Sementara MetroTV cenderung mengangkat pasangan Jokowi-JK karena pemiliknya, Surya Paloh—yang juga Ketua Umum Nasdem—bergabung dalam barisan Jokowi-JK. Itulah yang memengaruhi perbedaan dalam proses membingkai dan membahasakan apa pun terkait dengan pasangan tersebut.

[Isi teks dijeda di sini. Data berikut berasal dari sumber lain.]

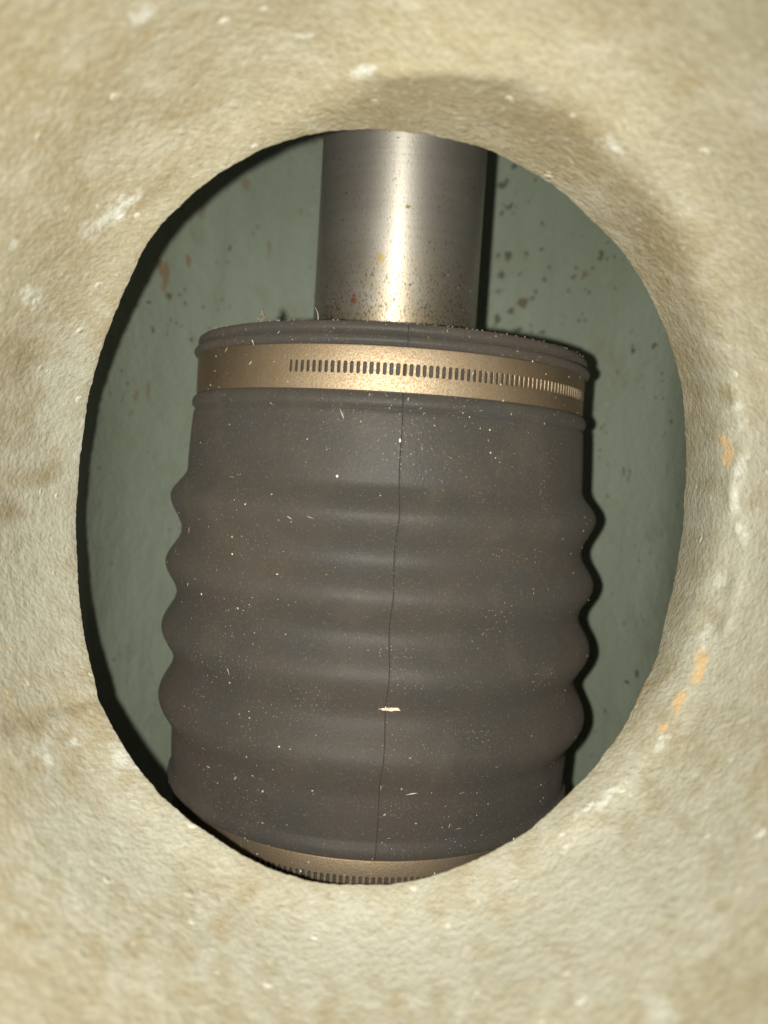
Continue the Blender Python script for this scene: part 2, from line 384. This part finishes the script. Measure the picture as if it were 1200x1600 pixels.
def on_pipe(px, py, rr=P):                      # local point where the line of sight meets the pipe wall
    o = MI @ Vector((0, 0, CAMZ)); d = (MI.to_3x3() @ Vector(((px-600)/F, (800-py)/F, -1)))
    a = d.x*d.x+d.z*d.z; b = 2*(o.x*d.x+o.z*d.z); c = o.x*o.x+o.z*o.z-rr*rr
    disc = max(b*b-4*a*c, 0); t = (-b+math.sqrt(disc))/(2*a)
    return o + d*t
SP = [(258,432,9,26,'rust'),(250,415,6,16,'rust'),(295,405,3.5,13,'rust'),(263,463,6,7,'brown'),(384,287,8,10,'faint'),(315,330,6,16,'faint'),(262,520,3,3,'dark'),(211,540,3,4,'dark'),(232,612,4,15,'faint'),
 (212,617,4,12,'faint'),(192,622,3,8,'faint'),(206,643,4,5,'faint'),(282,460,3,3,'dark'),(232,472,3,4,'dark'),(238,516,4,6,'dark'),(297,532,4,6,'dark'),(360,385,3,6,'dark'),
 (784,290,8,5,'dark'),(792,282,7,4,'dark'),(804,259,4,6,'dark'),(837,281,3,5,'dark'),(786,333,4,5,'dark'),(798,323,3,3,'dark'),(806,323,3,3,'dark'),(800,335,4,3,'dark'),(849,349,3.5,4,'dark'),
 (794,400,6,9,'dark'),(778,398,3,4,'dark'),(783,431,6,6,'dark'),(812,429,4,4,'dark'),(852,437,3,4,'dark'),(780,455,7,3,'dark'),(817,472,9,8,'brown'),(831,465,3,6,'dark'),(838,455,4,4,'dark'),
 (799,485,5,5,'dark'),(777,500,6,9,'dark'),(888,453,3.5,5,'dark'),(939,398,5,9,'brown'),(902,419,3.5,4,'dark'),(897,432,4,3,'dark'),(846,390,3,5,'dark'),(858,416,3,4,'dark'),(822,398,3,8,'dark'),(915,426,9,7,'faint'),
 (808,515,9,5,'dark'),(846,520,6,4,'dark'),(880,540,7,4,'dark'),(988,520,5,5,'faint'),(1022,540,5,4,'dark'),(990,548,5,5,'dark'),(982,745,3,12,'dark'),(975,736,3,8,'dark'),(980,1066,10,3,'dark'),(996,1052,4,8,'dark'),  # wide dark spots along the boot lip paint in crumb shadows
 (1053,658,7,5,'dark'),(1048,645,6,5,'faint'),(1040,680,8,4,'faint'),(925,1182,3,3,'dark'),(155,650,3,5,'dark'),(420,390,4,14,'faint'),(470,330,3,8,'faint')]
spots = []
for x, y, a, b, kd in SP:
    p = on_pipe(x, y); dpt = (M @ p); m = (CAMZ - dpt.z)/F
    spots.append((tuple(p), a*m*1.05, b*m*1.05, kd))
wall = link('pipe_wall', mesh('pipe_wall', PL[:, NRET:, :].reshape(-1, 3), grid(NTH, NB-NRET)), mat_green(spots), house)
wall.matrix_local = M

# ================================================================== the shaft
mm = 0.001
def lathe(profile, nseg, phis=None):            # profile of (axis position, radius) in the shaft frame
    ph_ = np.linspace(0, 2*math.pi, nseg, endpoint=False) if phis is None else np.asarray(phis)
    v = [(r*math.sin(a), t, r*math.cos(a)) for a in ph_ for t, r in profile]
    return v, grid(len(ph_), len(profile))
RS = 0.0249
def on_shaft(px, py): 
    o = MI @ Vector((0, 0, CAMZ)); d = (MI.to_3x3() @ Vector(((px-600)/F, (800-py)/F, -1)))
    a = d.x*d.x+d.z*d.z; b = 2*(o.x*d.x+o.z*d.z); c = o.x*o.x+o.z*o.z-RS*RS
    return tuple(o + d*((-b-math.sqrt(max(b*b-4*a*c, 0)))/(2*a)))
SHAFT_MARKS = [(on_shaft(637,323), .0006, (.16, .12, .02)), (on_shaft(595,402), .0013, (.40, .30, .13)), (on_shaft(552,470), .0010, (.36, .13, .05)), (on_shaft(553,462), .0006, (.40, .12, .05)),
               (on_shaft(616,468), .0004, (.08, .08, .07)), (on_shaft(641,445), .0004, (.10, .09, .07)), (on_shaft(595,478), .0004, (.10, .08, .05)), (on_shaft(622,215), .0003, (.1, .08, .05))]
v, f = lathe([(.32, .0001), (.32, RS), (.2, RS), (.1, RS), (.06, RS), (.04, RS), (-.1, RS), (-.32, RS), (-.32, .0001)], 128)
me = mesh('propeller_shaft', v, f); sharpen(me)
shaft = link('propeller_shaft', me, mat_shaft()); shaft.matrix_world = M
tag(shaft, 'bare steel shaft with rust specks entering the top of the rubber boot', 'shaft')

# ================================================================== the rubber boot
def arc(cx_, r_, w_, h_, n=10, up=True):        # half-round bead centred at axis position cx_
    return [(cx_ + w_*math.cos(a), r_ + h_*math.sin(a)) for a in np.linspace(0, math.pi, n)]
up = [(48.2, 25.4), (48.6, 30), (48.7, 50), (48.7, 56.6), (48.45, 57.5), (47.9, 58.25), (47.2, 58.55), (46.6, 58.5), (46.2, 58.1), (45.95, 57.3), (45.75, 57.0), (45.6, 57.2)]
up += [(45.45, 58.0), (45.1, 58.95), (44.5, 59.45), (43.9, 59.6), (43.4, 59.35), (43.05, 58.8), (42.9, 58.0), (42.85, 57.5), (40, 57.4), (37, 57.4), (34, 57.4), (31.7, 57.4)]
up += [(31.65, 58.2), (31.4, 58.7), (30.9, 59.15), (30.2, 59.45), (29.4, 59.55), (28.7, 59.4), (28.25, 59.0), (27.95, 58.55), (27.7, 58.45), (27.3, 58.75), (26.6, 58.95), (26, 59.0), (23, 59.2), (19, 59.4), (15, 59.6), (12.5, 59.7)]
nodes = [(10.6, 59.75), (2.1, 64.4), (-7.8, 60.9), (-17.3, 65.1), (-26.4, 61.5), (-36.4, 65.4), (-46.2, 61.5), (-56.6, 65.2), (-67.0, 60.75)]
fold = [(12.5, 59.7), (11.5, 59.72)]
for (ta, ra), (tb, rb) in zip(nodes[:-1], nodes[1:]):
    for s in np.linspace(0, 1, 19)[(0 if ta > 10 else 1):]:
        q = (1-math.cos(math.pi*s))/2
        fold.append((ta+(tb-ta)*s, ra+(rb-ra)*q))
fold += [(-68.5, 60.7), (-70, 60.65)]
low = [(-70, 60.65), (-74, 60.5), (-77.0, 60.35), (-77.6, 60.35), (-78.0, 60.5), (-78.6, 60.9), (-79.4, 61.25), (-80.3, 61.35), (-81.2, 61.15), (-81.9, 60.6), (-82.3, 59.8), (-82.45, 58.6),
       (-86, 58.5), (-90, 58.5), (-93.7, 58.5), (-93.85, 59.8), (-94.3, 60.6), (-95.2, 61), (-96.2, 60.8), (-97.2, 60.2), (-97.8, 59), (-98, 57), (-98, 30), (-97.5, 25.4)]
base = list(np.linspace(-math.pi, math.pi, 360, endpoint=False))
PHS = math.radians(3.25)
offs = np.array([-.55, -.30, -.11, -.05, 0, .05, .11, .30, .55])*mm/0.060
dcut = np.array([0, .02, .05, -.55, -.7, -.55, .05, .02, 0])*mm
phis = [(a, None) for a in base if abs(a-PHS) > math.radians(.75)] + [(PHS+o, i) for i, o in enumerate(offs)]
phis.sort()
def seam_shift(t):                              # the parting line jogs sideways from fold to fold
    return 0.00014*math.sin(t*mm*130+1.0) + 0.00012*math.sin(t*mm*330)
def boot_part(name, prof, parent, seam=True):
    v = []
    for a, i in phis:
        for t, r in prof:
            rr_ = r*mm; aa_ = a
            if i is not None and 56 < r:
                rr_ += dcut[i]
            if 56 < r:
                wgt = math.exp(-((a-PHS)/math.radians(2.2))**2)
                aa_ += wgt*seam_shift(t)/0.06
                # hand-made unevenness of the moulding
                rr_ += 0.00022*n3(3*math.sin(a)+2, 3*math.cos(a), t*.035) + 0.00035*math.sin(a*2+1)*math.sin(math.radians(min(max(t+70, 0), 90)*2))
            v.append((rr_*math.sin(aa_), t*mm, rr_*math.cos(aa_)))
    me = mesh(name, v, grid(len(phis), len(prof)))
    bm = bmesh.new(); bm.from_mesh(me); bmesh.ops.recalc_face_normals(bm, faces=bm.faces)
    for e in bm.edges:
        if len(e.link_faces) == 2 and e.calc_face_angle(0) > math.radians(50): e.smooth = False
    bm.to_mesh(me); bm.free()
    return link(name, me, RUB, parent)
RUB = mat_rubber()
boot = empty('rubber_boot', M @ Matrix.Translation((0, 0, 0)))
tag(boot, 'dusty black rubber bellows boot with four folds around the shaft', 'rubber boot')
boot_part('upper_cuff', up, boot); boot_part('folded_sleeve', fold, boot); boot_part('lower_cuff', low, boot)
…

Seperti itulah peran media dalam kontestasi politik untuk memilih pemimpin 9 Juli nanti. Tentu banyak media lokal lainnya yang terperangkap oleh ideologi dari pemiliknya dalam membingkai berita terkait dengan kedua pasangan tersebut, mengangkat atau menjatuhkan.

Pengaruh media

Sudah cukup lama Alvin Toffler menuliskan fenomena ini bahwa yang akan kita peroleh bukannya demokrasi, melainkan teknokrasi, di mana kekuasaan politik dimonopoli oleh kelas ketiga (pemilik media). Lebih dari 10 tahun silam, Silvio Berlusconi berhasil merebut kursi kekuasaan di Italia karena menguasai media. Kita pun akrab dengan jargon bahwa siapa yang menguasai media maka dialah yang menguasai dunia. Contoh lain adalah tergulingnya Muhammad Mursi dari kursi kepresidenan Mesir, awal Juli 2013, tidak lepas dari ketidakberpihakan media kepada dirinya.

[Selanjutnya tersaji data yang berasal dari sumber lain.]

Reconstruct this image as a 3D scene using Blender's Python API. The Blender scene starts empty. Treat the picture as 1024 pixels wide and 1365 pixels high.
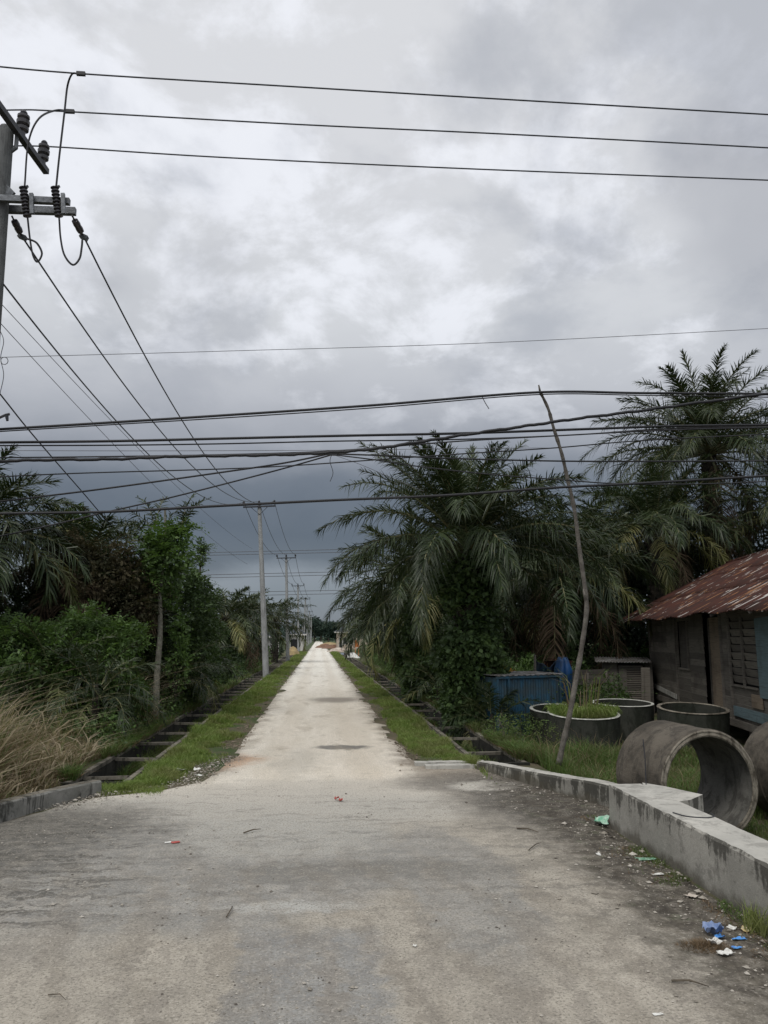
import bpy, math, random
import numpy as np
from math import sin, cos, pi, radians, atan, sqrt
from mathutils import Vector, Matrix
random.seed(7)
R = np.random.default_rng(11)
sc = bpy.context.scene
col = sc.collection

# ---------------------------------------------------------------- camera
F0, W0, H0 = 1050.0, 1024.0, 1365.0
CAMZ = 2.3
PITCH = atan(166.5/F0)
YAW = math.atan(87/F0*cos(PITCH))
cd = bpy.data.cameras.new('camera'); cam = bpy.data.objects.new('camera', cd); col.objects.link(cam)
cd.sensor_fit = 'VERTICAL'; cd.sensor_height = 24; cd.lens = F0/H0*24
cd.clip_start = .1; cd.clip_end = 6000
cam.location = (0, 0, CAMZ); cam.rotation_euler = (pi/2+PITCH, 0, -YAW)
sc.camera = cam
RM = Matrix.Rotation(-YAW, 3, 'Z') @ Matrix.Rotation(pi/2+PITCH, 3, 'X')
def ray(px, py): return RM @ Vector(((px-W0/2)/F0, -(py-H0/2)/F0, -1))
def G(px, py, z=0.0):
    d = ray(px, py); t = (z-CAMZ)/d.z
    return Vector((d.x*t, d.y*t, z))
def A(px, py, y):
    d = ray(px, py); t = y/d.y
    return Vector((d.x*t, y, CAMZ+d.z*t))

# ---------------------------------------------------------------- noise for shapes
_perm = R.random((256, 256))
def vnoise(x, y):
    x = np.asarray(x, float); y = np.asarray(y, float)
    xi = np.floor(x).astype(int); yi = np.floor(y).astype(int)
    fx = x-xi; fy = y-yi; fx = fx*fx*(3-2*fx); fy = fy*fy*(3-2*fy)
    g = lambda a, b: _perm[a & 255, b & 255]
    return (g(xi, yi)*(1-fx)+g(xi+1, yi)*fx)*(1-fy)+(g(xi, yi+1)*(1-fx)+g(xi+1, yi+1)*fx)*fy
def fbm(x, y, o=4):
    s = 0; a = .5
    for k in range(o):
        s = s+a*vnoise(x*2**k+17*k, y*2**k+5*k); a *= .5
    return s
def sstep(a, b, x):
    t = np.clip((x-a)/(b-a), 0, 1); return t*t*(3-2*t)

# ---------------------------------------------------------------- materials
def mat(name):
    m = bpy.data.materials.new(name); m.use_nodes = True
    nt = m.node_tree; b = nt.nodes['Principled BSDF']
    return m, nt, b
class N:
    """small node-graph helper"""
    def __init__(s, nt): s.nt = nt
    def new(s, t, **k):
        n = s.nt.nodes.new(t)
        for a, v in k.items(): setattr(n, a, v)
        return n
    def put(s, sock, v):
        if isinstance(v, bpy.types.NodeSocket): s.nt.links.new(v, sock)
        elif v is not None:
            if sock.type == 'RGBA' and len(v) == 3: v = (*v, 1)
            sock.default_value = v
    def coord(s, kind='Object'):
        return s.new('ShaderNodeTexCoord').outputs[kind]
    def mapping(s, v, loc=(0,0,0), scale=(1,1,1), rot=(0,0,0)):
        n = s.new('ShaderNodeMapping'); s.put(n.inputs['Vector'], v)
        n.inputs['Location'].default_value = loc; n.inputs['Scale'].default_value = scale; n.inputs['Rotation'].default_value = rot
        return n.outputs[0]
    def noise(s, v, scale=5, detail=4, rough=.55, dist=0, out='Fac'):
        n = s.new('ShaderNodeTexNoise'); s.put(n.inputs['Vector'], v)
        n.inputs['Scale'].default_value = scale; n.inputs['Detail'].default_value = detail
        n.inputs['Roughness'].default_value = rough; n.inputs['Distortion'].default_value = dist
        return n.outputs[out]
    def voro(s, v, scale=5, out='Distance', feature='F1'):
        n = s.new('ShaderNodeTexVoronoi', feature=feature); s.put(n.inputs['Vector'], v); n.inputs['Scale'].default_value = scale
        return n.outputs[out]
    def math(s, op, a, b=None, c=None, clamp=False):
        n = s.new('ShaderNodeMath', operation=op, use_clamp=clamp)
        s.put(n.inputs[0], a)
        if b is not None: s.put(n.inputs[1], b)
        if c is not None: s.put(n.inputs[2], c)
        return n.outputs[0]
    def rng(s, v, a, b, c=0., d=1., smooth=True):
        n = s.new('ShaderNodeMapRange', interpolation_type='SMOOTHSTEP' if smooth else 'LINEAR', clamp=True)
        s.put(n.inputs[0], v)
        for i, q in enumerate((a, b, c, d)): n.inputs[i+1].default_value = q
        return n.outputs[0]
    def mix(s, f, a, b, mode='MIX'):
        n = s.new('ShaderNodeMix', data_type='RGBA', blend_type=mode); n.clamp_factor = True
        s.put(n.inputs[0], f); s.put(n.inputs[6], a); s.put(n.inputs[7], b)
        return n.outputs[2]
    def vmath(s, op, a, b=None, scale=None):
        n = s.new('ShaderNodeVectorMath', operation=op); s.put(n.inputs[0], a)
        if b is not None: s.put(n.inputs[1], b)
        if scale is not None: n.inputs['Scale'].default_value = scale
        return n.outputs['Value' if op in ('LENGTH', 'DOT_PRODUCT') else 0]
    def sep(s, v):
        n = s.new('ShaderNodeSeparateXYZ'); s.put(n.inputs[0], v); return n.outputs
    def comb(s, x, y, z):
        n = s.new('ShaderNodeCombineXYZ')
        for i, q in enumerate((x, y, z)): s.put(n.inputs[i], q)
        return n.outputs[0]
    def bump(s, h, strength=.5, dist=.02, b=None):
        n = s.new('ShaderNodeBump'); s.put(n.inputs['Height'], h)
        n.inputs['Strength'].default_value = strength; n.inputs['Distance'].default_value = dist
        if b is not None: s.put(n.inputs['Normal'], b)
        return n.outputs[0]
    def island(s): return s.new('ShaderNodeNewGeometry').outputs['Random Per Island']

def simple(name, c, c2=None, scale=4, rough=.8, metal=0, bump=0, bscale=30, spec=.4):
    m, nt, b = mat(name); n = N(nt); v = n.coord()
    c2 = c2 or tuple(q*.7 for q in c)
    f = n.rng(n.noise(v, scale, 6, .65), .35, .65)
    n.put(b.inputs['Base Color'], n.mix(f, c, c2))
    b.inputs['Roughness'].default_value = rough; b.inputs['Metallic'].default_value = metal
    b.inputs['Specular IOR Level'].default_value = spec
    if bump: n.put(b.inputs['Normal'], n.bump(n.noise(v, bscale, 5, .6), bump, .02))
    return m
def leafmat(name, c1, c2, c3=None, rough=.5, spec=.35, trans=.25, scale=.6):
    m, nt, b = mat(name); n = N(nt); v = n.coord()
    isl = n.island()
    base = n.mix(isl, c1, c2)
    base = n.mix(n.math('MULTIPLY', n.rng(n.noise(v, scale, 3), .42, .62), .7), base, c3 or tuple(.5*q for q in c1))
    n.put(b.inputs['Base Color'], base)
    b.inputs['Roughness'].default_value = rough; b.inputs['Specular IOR Level'].default_value = spec
    t = n.new('ShaderNodeBsdfTranslucent'); n.put(t.inputs[0], n.mix(.5, base, (c2[0]*1.6, c2[1]*1.7, c2[2]*.8)))
    mx = n.new('ShaderNodeMixShader'); mx.inputs[0].default_value = trans
    nt.links.new(b.outputs[0], mx.inputs[1]); nt.links.new(t.outputs[0], mx.inputs[2])
    nt.links.new(mx.outputs[0], nt.nodes['Material Output'].inputs['Surface'])
    return m

M = {}
M['palm'] = leafmat('palm_leaf', (.017,.032,.012), (.044,.064,.022), (.013,.021,.009), .45, .33, .13)
M['palm_b'] = leafmat('palm_leaf_pale', (.026,.040,.016), (.064,.084,.032), (.018,.028,.012), .42, .38, .15)
M['palm_y'] = leafmat('palm_leaf_yellowing', (.13,.15,.045), (.24,.22,.09), (.07,.09,.035), .5, .4, .2)
M['palm_dead'] = leafmat('dead_frond', (.085,.060,.040), (.155,.115,.075), (.05,.037,.026), .8, .15, .1)
M['rachis'] = simple('frond_stalk', (.10,.12,.05), (.16,.14,.07), 6, .6)
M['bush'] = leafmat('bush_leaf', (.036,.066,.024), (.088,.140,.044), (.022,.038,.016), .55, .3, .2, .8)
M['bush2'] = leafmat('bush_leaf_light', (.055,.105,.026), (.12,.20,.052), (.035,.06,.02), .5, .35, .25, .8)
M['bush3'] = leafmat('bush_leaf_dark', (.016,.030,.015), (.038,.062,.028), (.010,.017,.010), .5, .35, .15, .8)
M['brownleaf'] = leafmat('withered_vine', (.052,.045,.028), (.105,.088,.052), (.026,.032,.016), .8, .15, .15, .8)
M['orangeleaf'] = leafmat('orange_leaf', (.42,.15,.02), (.6,.3,.05), (.3,.12,.02), .5, .3, .3, .8)
M['treeline'] = leafmat('far_leaf', (.030,.050,.040), (.052,.078,.058), (.022,.035,.03), .7, .1, .1, .05)
M['grass'] = leafmat('verge_grass', (.095,.16,.032), (.22,.28,.08), (.17,.165,.07), .6, .25, .3, 1.2)
M['yardgrass'] = leafmat('yard_grass', (.05,.095,.024), (.13,.19,.055), (.09,.095,.04), .6, .25, .3, 1.2)
M['straw'] = leafmat('dry_grass', (.085,.06,.04), (.30,.235,.15), (.07,.052,.03), .75, .2, .25, 1.5)
M['straw2'] = leafmat('bleached_grass', (.25,.205,.14), (.46,.39,.28), (.17,.135,.09), .75, .2, .2, 1.5)
M['mudclod'] = simple('mud_clod', (.10,.08,.055), (.24,.20,.15), .9, .95)
M['bark'] = simple('bark', (.16,.135,.105), (.075,.062,.05), 9, .9, bump=.8, bscale=25)
M['palmbark'] = simple('palm_bark', (.045,.036,.026), (.02,.018,.014), 5, .95, bump=.8, bscale=14)
M['paletrunk'] = simple('pale_trunk', (.24,.23,.19), (.12,.115,.09), 9, .9, bump=.6, bscale=30)
M['stick'] = simple('weathered_stick', (.17,.155,.135), (.09,.08,.068), 7, .85, bump=.8, bscale=35)
M['steel'] = simple('galvanised_steel', (.17,.18,.19), (.09,.095,.10), 9, .5, .6, .2)
M['darksteel'] = simple('dark_steel', (.035,.038,.045), (.06,.06,.065), 9, .5, .4)
M['porcelain'] = simple('brown_porcelain', (.045,.04,.045), (.03,.028,.03), 9, .25, 0, spec=.5)
M['cable'] = simple('black_cable', (.014,.015,.018), (.02,.02,.022), 3, .6)
M['wire'] = simple('bare_wire', (.06,.065,.075), (.045,.05,.055), 3, .5, .4)
M['thinwire'] = simple('thin_grey_wire', (.10,.10,.11), (.08,.08,.09), 3, .6)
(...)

Seperti itulah pengaruh media dalam kancah politik saat ini, baik nasional maupun internasional. Media menjadi sangat menentukan untuk membunuh atau mengangkat sang tokoh. Menyadari pentingnya peran media itulah yang membuat para capres berlomba menggaet kelas ketiga di atas, pemilik media. Untungnya, para pemilik media tidak hanya berlabuh dalam satu gerbong koalisi sehingga terjadi kontestasi dalam memengaruhi publik lewat media.

Peran media memang sangat besar dalam memunculkan figur tertentu sebagai pemimpin, tetapi media bukanlah segalanya. Rakyat Indonesia baru saja mendapatkan pelajaran dari hal tersebut, yakni menjelang pemilihan anggota legislatif 9 April lalu.

Saat itu Partai Hanura lebih awal mendeklarasikan pasangan capres-cawapresnya, yaitu Wiranto-Hary Tanoesoedibjo (HT). Setelah itu, kedua tokoh ini hampir setiap saat dapat disaksikan oleh masyarakat Indonesia lewat jaringan televisi milik HT, MNC TV Group. Faktanya, dalam pileg lalu, Hanura adalah peraih suara paling sedikit dari parpol yang lolos electoral threshold.

Artinya, walaupun punya pengaruh yang sangat besar, media bukanlah segalanya. Apakah kekuasaan politik Indonesia ke depan akan ditentukan oleh kelas penguasa media? Rakyatlah yang menentukan dan berbicara. Yang pasti, kita berharap rakyat harus lebih pandai mengonsumsi pemberitaan lewat media yang tidak lahir dari ruang yang hampa.